AIM OF THE TASK: Below are some records. Output the lines from the first one through the line that holds "COL = scene.collection", exactly as written, with no pictures.

Dataset records:
▼

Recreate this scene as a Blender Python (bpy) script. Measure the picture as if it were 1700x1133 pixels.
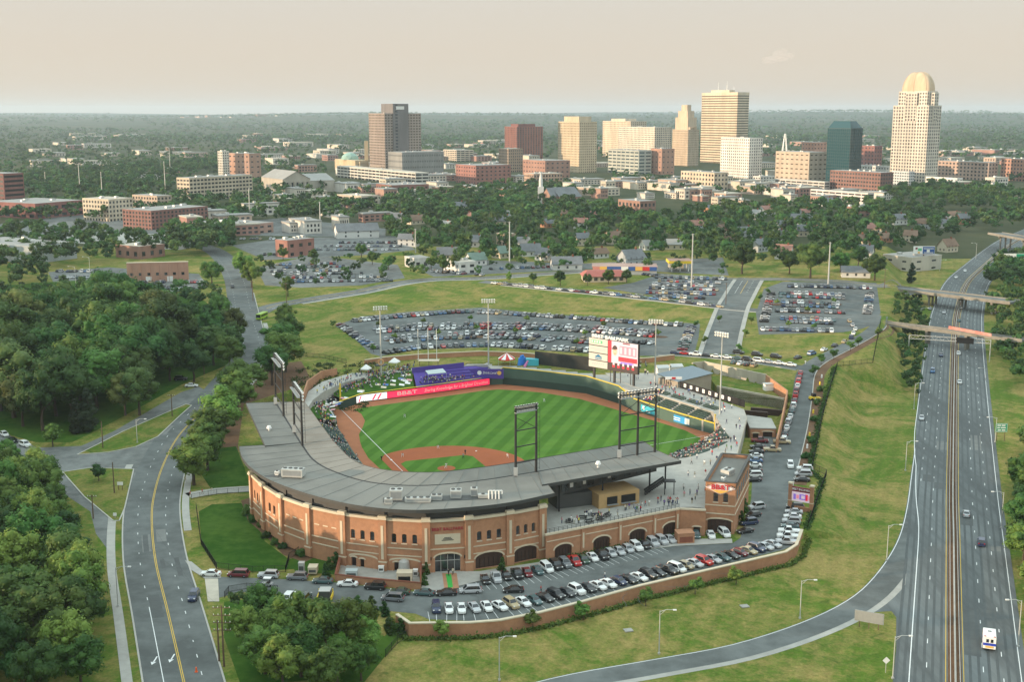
import bpy, bmesh, math, random
import numpy as np
from mathutils import Vector, Matrix, noise
from mathutils.geometry import delaunay_2d_cdt
R = math.radians
rnd = random.Random(7)
scene = bpy.context.scene
for o in list(bpy.data.objects): bpy.data.objects.remove(o)
COL = scene.collection

# ------------------------------------------------------------------ camera, sky, sun, exposure
FPX, CAMH = 2000.0, 104.3
PIT = math.atan((566.5-187)/FPX)
cam = bpy.data.cameras.new('Camera'); camo = bpy.data.objects.new('Camera', cam); COL.objects.link(camo)
camo.location = (0, 0, CAMH); camo.rotation_euler = (R(90)-PIT, 0, 0)
cam.sensor_width = 36; cam.lens = FPX/1700*36; cam.clip_start = 1; cam.clip_end = 80000
scene.camera = camo
SUN_EL, SUN_AZ = R(6.5), math.atan2(-1.0, -0.22)       # azimuth of the sun measured from +Y towards +X
sd = Vector((math.sin(SUN_AZ)*math.cos(SUN_EL), math.cos(SUN_AZ)*math.cos(SUN_EL), math.sin(SUN_EL)))
world = bpy.data.worlds.new('World'); scene.world = world; world.use_nodes = True
nt = world.node_tree; nt.nodes.clear()
sky = nt.nodes.new('ShaderNodeTexSky'); sky.sky_type = 'NISHITA'; sky.sun_disc = False
sky.sun_elevation = R(12); sky.sun_rotation = SUN_AZ; sky.altitude = 300; sky.air_density = 1.0; sky.dust_density = 2.0; sky.ozone_density = 1.0
tc = nt.nodes.new('ShaderNodeTexCoord'); sep = nt.nodes.new('ShaderNodeSeparateXYZ'); nt.links.new(tc.outputs['Generated'], sep.inputs[0])
ramp = nt.nodes.new('ShaderNodeValToRGB'); nt.links.new(sep.outputs[2], ramp.inputs[0])          # thin even evening overcast: warm at the horizon, cooler overhead
VS = 10.0
for pos, col in ((0.0,(3.45,3.1,2.65)),(0.022,(3.5,3.05,2.52)),(0.05,(3.5,3.05,2.55)),(0.10,(3.4,3.15,2.8)),(0.30,(4.6,5.2,5.0)),(1.0,(7.6,9.3,9.6))):
    el_ = ramp.color_ramp.elements[0] if pos == 0 else (ramp.color_ramp.elements[-1] if pos == 1.0 else ramp.color_ramp.elements.new(pos)); el_.color = (*[c/VS for c in col], 1)
scl = nt.nodes.new('ShaderNodeVectorMath'); scl.operation = 'SCALE'; scl.inputs['Scale'].default_value = VS; nt.links.new(ramp.outputs[0], scl.inputs[0])
veil = nt.nodes.new('ShaderNodeMix'); veil.data_type = 'RGBA'; veil.inputs[0].default_value = 0.93; nt.links.new(scl.outputs[0], veil.inputs[7])
bg = nt.nodes.new('ShaderNodeBackground'); bg.inputs[1].default_value = 0.10
wo = nt.nodes.new('ShaderNodeOutputWorld')
nt.links.new(sky.outputs[0], veil.inputs[6]); nt.links.new(veil.outputs[2], bg.inputs[0]); nt.links.new(bg.outputs[0], wo.inputs[0])
sl = bpy.data.lights.new('Sun', 'SUN'); so = bpy.data.objects.new('Sun', sl); COL.objects.link(so)
sl.energy = 3.0; sl.angle = R(0.6); sl.color = (1.0, 0.75, 0.51)
so.rotation_euler = (-sd).to_track_quat('-Z', 'Y').to_euler(); so.location = (-300, -100, 400)
vs = scene.view_settings; vs.view_transform = 'Standard'; vs.look = 'None'; vs.gamma = 1; vs.use_curve_mapping = False; vs.exposure = 1.1
scene.render.engine = 'CYCLES'

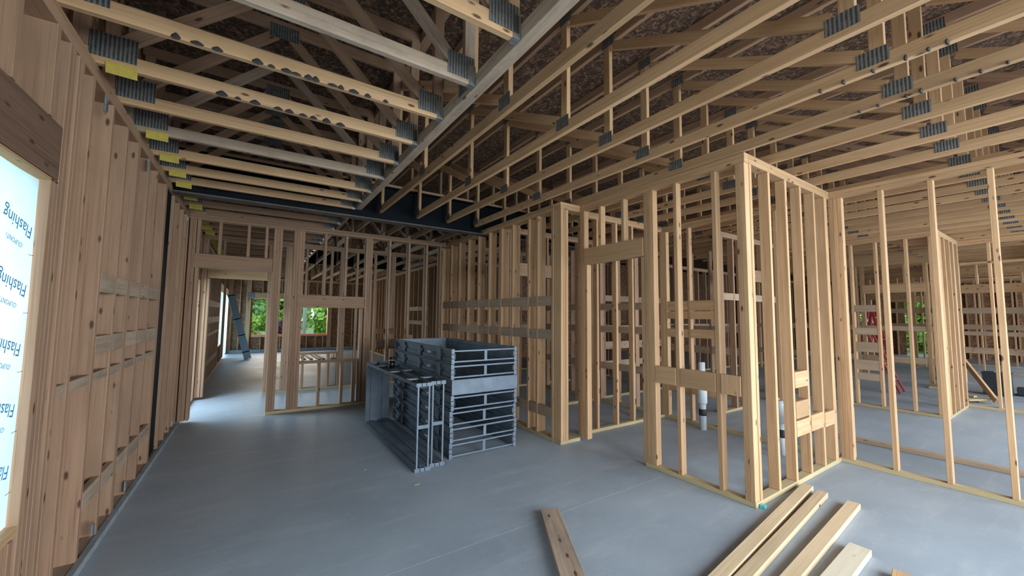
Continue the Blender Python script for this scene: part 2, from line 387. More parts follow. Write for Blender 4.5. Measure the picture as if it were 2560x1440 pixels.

▲

ANSWER FOR THE TASK:
Recreate this scene as a Blender Python (bpy) script. Measure the picture as if it were 1700x1133 pixels.
import bpy, bmesh, math, random
import numpy as np
from mathutils import Vector, Matrix, noise
from mathutils.geometry import delaunay_2d_cdt
R = math.radians
rnd = random.Random(7)
scene = bpy.context.scene
for o in list(bpy.data.objects): bpy.data.objects.remove(o)
COL = scene.collection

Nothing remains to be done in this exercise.